The man was too much pro the poor, the oppressed and the underdog for the British electorate on the 12 December 2019. Far too sceptical of British military interventions and too enthusiastic for UN settlements, peace keeping missions and for the upholding of international law.
He always maintained that he was anti anti-Semitism but the mud stuck. He was never believed.
He was anti killing of Gazans and Palestinians but that certainly did not help him when it was Israelis doing the killing. A very unwise move, indeed.
He was anti killing of people to stop them killing because he was once Chair of Stop the War Coalition.
He was anti militarisation of diplomacy - Afghanistan and Iraq where the West couldn't wait for the UN weapons inspectors to finish their work. Too desperate for war to let the inspectors to finally and irrevocably declare that Saddam Hussein did not have a single WMD. The most successful Labour leader in our history, along with an American President, knew better than the gullible weapons inspectors. But it was the inspectors and Corbyn who turned out to be right, after all.
It reflects badly on my nation that the only Labour leader who won three successive General Elections in a row left parts of the Middle East in turmoil. Still to this day. And, Muslims taking revenge on our streets - to this day.
It reflects badly on my nation that this latest Labour leader, who never really wanted the job but found it was thrust upon him, lost two successive General Elections because he was not sufficiently militaristic and war like and, tough like Blair. Yet, he was shown to have been in the right over our foreign wars. But, he was branded a Stalinist, a terrorist sympathiser and an anti-Semite because, as an MP, he voted against every foreign war our nation engaged in.
This man stood up for the UN, the rule of law and the International Court of Justice at the Hague.
He wanted war as a last resort, would not retaliate if our nation was attacked with WMD. Therefore, he was dismissed as unpatriotic, weak, an evil appeaser, a pathetic pacifist and, a friend of the worst kind of people - our enemies.

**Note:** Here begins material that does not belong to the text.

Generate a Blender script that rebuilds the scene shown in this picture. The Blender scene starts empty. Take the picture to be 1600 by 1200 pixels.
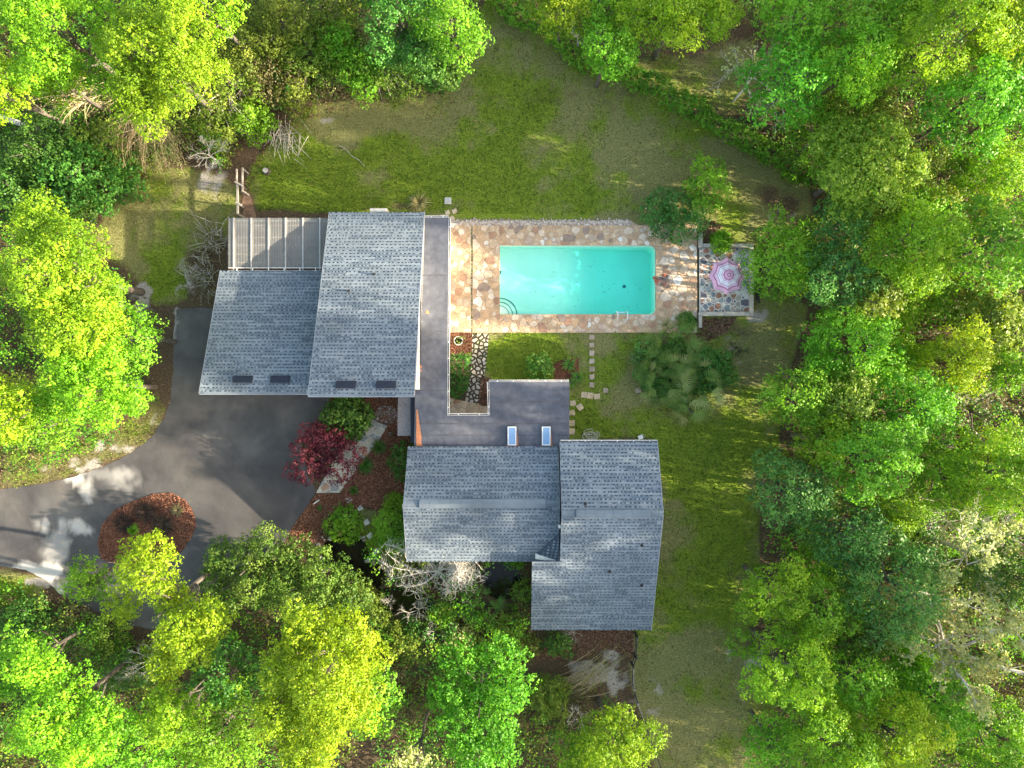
import bpy, bmesh, math, random
import numpy as np
from mathutils import Vector, Matrix
RAD = math.radians
sc = bpy.context.scene
COL = sc.collection

# ------------------------------------------------------------------ camera, sky, sun, exposure
CAM_H = 50.0          # drone height above the lawn
FPX = 1115.0          # focal length in photo pixels (1600 wide)
cam_d = bpy.data.cameras.new("camera"); cam_d.sensor_width = 36.0
cam_d.lens = 36.0 * FPX / 1600.0; cam_d.clip_end = 2000.0; cam_d.clip_start = 0.5
cam = bpy.data.objects.new("camera", cam_d); COL.objects.link(cam)
cam.location = (0, 0, CAM_H); sc.camera = cam

SUN_EL, SUN_AZ = RAD(18.5), RAD(8.0)         # azimuth: degrees south of east
world = bpy.data.worlds.new("World"); sc.world = world; world.use_nodes = True
wn = world.node_tree.nodes; wl = world.node_tree.links
sky = wn.new("ShaderNodeTexSky"); sky.sky_type = 'NISHITA'; sky.sun_disc = False
sky.sun_elevation = SUN_EL; sky.sun_rotation = RAD(98.0); sky.air_density = 1.0; sky.dust_density = 1.6; sky.ozone_density = 1.0
bg = wn["Background"]; bg.inputs[1].default_value = 0.15
tint = wn.new("ShaderNodeMix"); tint.data_type = 'RGBA'; tint.blend_type = 'MULTIPLY'; tint.inputs[0].default_value = 1.0
tint.inputs[7].default_value = (1.14, 1.0, .82, 1)          # hazy, warm spring evening sky
wl.new(sky.outputs[0], tint.inputs[6]); wl.new(tint.outputs[2], bg.inputs[0])
sun_d = bpy.data.lights.new("sun", 'SUN'); sun_d.energy = 4.2; sun_d.angle = RAD(0.6); sun_d.color = (1.0, 0.88, 0.66)
sun = bpy.data.objects.new("sun", sun_d); COL.objects.link(sun)
to_sun = Vector((math.cos(SUN_EL) * math.cos(SUN_AZ), -math.cos(SUN_EL) * math.sin(SUN_AZ), math.sin(SUN_EL)))
sun.rotation_euler = to_sun.to_track_quat('Z', 'Y').to_euler(); sun.location = (60, -8, 40)
vs = sc.view_settings; vs.view_transform = 'Standard'; vs.look = 'None'; vs.gamma = 1.0; vs.use_curve_mapping = False
vs.exposure = 2.35
sc.cycles.max_bounces = 6; sc.cycles.transparent_max_bounces = 12
sc.cycles.diffuse_bounces = 3; sc.cycles.glossy_bounces = 2; sc.cycles.transmission_bounces = 4

# ------------------------------------------------------------------ helpers
def P(px, py, z=0.0):
    """place where a point seen at photo pixel (px,py) stands at height z (world metres)"""
    s = (CAM_H - z) / FPX
    return ((px - 800.0) * s, (600.0 - py) * s, z)
def P2(px, py, z=0.0):
    p = P(px, py, z); return (p[0], p[1])
ORI = {}
LABELS = {}
def empty(name, loc=(0, 0, 0)):
    o = bpy.data.objects.new(name, None); COL.objects.link(o); o.location = loc; ORI[o.name] = Vector(loc)
    o.empty_display_size = 0.3
    return o
def tag(o, label=None, cat=None, group=None, kind=None):
    if label:
        o["label"] = label
        n = len(label.split())
        if not 4 <= n <= 16: print("LABEL LENGTH", n, label)
        if label in LABELS and not group: print("LABEL TWICE", label)
        LABELS[label] = 1
    if cat: o["category"] = cat
    if group: o["group"] = group
    if kind: o["kind"] = kind
    return o
def thing(name, label, cat, loc=(0, 0, 0), group=None):
    return tag(empty(name, loc), label, cat, group)
def struct(o): o["kind"] = "structure"; return o

class MB:
    """collects shapes in world coordinates and links them as one mesh object"""
    def __init__(s): s.v = []; s.f = []; s.m = []; s.mi = 0
    def face(s, pts):
        n = len(s.v); s.v += [tuple(p) for p in pts]; s.f.append(tuple(range(n, n + len(pts)))); s.m.append(s.mi)
    def box(s, x0, x1, y0, y1, z0, z1):
        s.hexa([(x0, y0, z0), (x1, y0, z0), (x1, y1, z0), (x0, y1, z0)], [(x0, y0, z1), (x1, y0, z1), (x1, y1, z1), (x0, y1, z1)])
    def hexa(s, bot, top, bottom=True):
        n = len(s.v); k = len(bot); s.v += [tuple(p) for p in bot] + [tuple(p) for p in top]
        fs = [tuple(range(n + k, n + 2 * k))]
        if bottom: fs.append(tuple(range(n + k - 1, n - 1, -1)))
        for i in range(k):
            j = (i + 1) % k; fs.append((n + i, n + j, n + k + j, n + k + i))
        s.f += fs; s.m += [s.mi] * len(fs)
    def prism(s, poly, z0, z1, inset=0.0, bottom=False):
        """poly: list of (x,y) ccw"""
        bot = [(x, y, z0) for x, y in poly]
        if inset:
            cx = sum(p[0] for p in poly) / len(poly); cy = sum(p[1] for p in poly) / len(poly)
            mid = [(x, y, z1 - inset * .7) for x, y in poly]
            top = []
            for x, y in poly:
                d = math.hypot(x - cx, y - cy) + 1e-6; k = max(0.0, 1 - inset / d); top.append((cx + (x - cx) * k, cy + (y - cy) * k, z1))
            n = len(s.v); k = len(poly); s.v += bot + mid + top
            fs = [tuple(range(n + 2 * k, n + 3 * k))]
            for i in range(k):
                j = (i + 1) % k
                fs.append((n + i, n + j, n + k + j, n + k + i)); fs.append((n + k + i, n + k + j, n + 2 * k + j, n + 2 * k + i))
            s.f += fs; s.m += [s.mi] * len(fs)
        else:
            s.hexa(bot, [(x, y, z1) for x, y in poly], bottom)
    def tube(s, pts, rad, sides=5, cap=False):
        pts = [Vector(p) for p in pts]; n0 = len(s.v); k = len(pts)
        if not hasattr(rad, "__len__"): rad = [rad] * k
        d0 = (pts[-1] - pts[0]).normalized() if (pts[-1] - pts[0]).length > 1e-6 else Vector((0, 0, 1))
        ref = Vector((1, 0, 0)) if abs(d0.x) < .7 else Vector((0, 1, 0))
        for i, p in enumerate(pts):
            d = (pts[min(i + 1, k - 1)] - pts[max(i - 1, 0)])
            d = d.normalized() if d.length > 1e-7 else d0
            a = d.cross(ref); a = a.normalized() if a.length > 1e-5 else d.orthogonal().normalized()
            b = d.cross(a)
            for q in range(sides):
                t = 2 * math.pi * q / sides; s.v.append(tuple(p + (a * math.cos(t) + b * math.sin(t)) * rad[i]))
        for i in range(k - 1):
            for q in range(sides):
                r = (q + 1) % sides
                s.f.append((n0 + i * sides + q, n0 + i * sides + r, n0 + (i + 1) * sides + r, n0 + (i + 1) * sides + q)); s.m.append(s.mi)
        if cap:
            s.f.append(tuple(range(n0 + (k - 1) * sides, n0 + k * sides))); s.m.append(s.mi)
            s.f.append(tuple(range(n0 + sides - 1, n0 - 1, -1))); s.m.append(s.mi)
    def build(s, name, mats, parent=None, smooth=False, recalc=False):
        o = ORI.get(parent.name, Vector((0, 0, 0))) if parent else Vector((0, 0, 0))
        me = bpy.data.meshes.new(name)
        me.from_pydata([(x - o.x, y - o.y, z - o.z) for x, y, z in s.v], [], s.f)
        if not isinstance(mats, (list, tuple)): mats = [mats]
        for m in mats: me.materials.append(m)
        if len(mats) > 1: me.polygons.foreach_set("material_index", s.m)
        if recalc:
            bm = bmesh.new(); bm.from_mesh(me); bmesh.ops.recalc_face_normals(bm, faces=bm.faces); bm.to_mesh(me); bm.free()
        if smooth: me.polygons.foreach_set("use_smooth", [True] * len(me.polygons))
        me.update()
        ob = bpy.data.objects.new(name, me); COL.objects.link(ob)
        if parent: ob.parent = parent
        ORI[ob.name] = o.copy()
        return ob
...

Being pro Israel and anti antisemitic is very important for the West. After all, Israel is our flagship state in the Arab/Muslim Middle East. Robustly on the side of Team America, perhaps even more than ourselves. Jews are amongst the very top people in our society. Therefore, to be critical of Israel, in anyway, is to be disloyal to one's own Western culture and nation. A security risk. Disloyal. Certainly, antisemitic.
They say you can be critical of Israel without being anti-Semitic but I have tried. Ian Austin the former Labour and then Independent MP said I am anti-Semitic for expressing dismay that our UK Jewish community is more up in arms about antisemitism than their compatriots killing and injuring Gazans in rather large numbers. It is a clever way to intimidate into silence people's legitimate horrors of, too often, Israel's behaviour towards their neighbours. Neighbours to whom they should be Good Samaritans - and vice versa, of course.
Clearly, because our top ranking Jewish friends look just like us good white Brits, their sufferings, their Holocaust and that genocide must be put on a pedestal far above any other suffering, or persecution, or racism or genocide. Israel and all the Jewish community are very special, after all. They deserve special treatment, as the people of the Bible and with their sufferings in the Shoah (that we Western 'Christians' was responsible for). Antisemitism deserves tougher treatment than with Islamophobia against the Muslims. Only prejudice/hatred against the Jewish community must be placed in a unique and top category of racism.
Hence, for the Archbishop, antisemitism "is a unique category of racism ... not the same as other types of racism." "It's the taproot of all other forms of racism." "Anti-Semitism is the longest existing and (has given the) worst results of any kind of racism that we have experienced in Europe in the last thousand years. ... So it has a category all of its own." 'The Big Issue - Christmas Special', December 2019.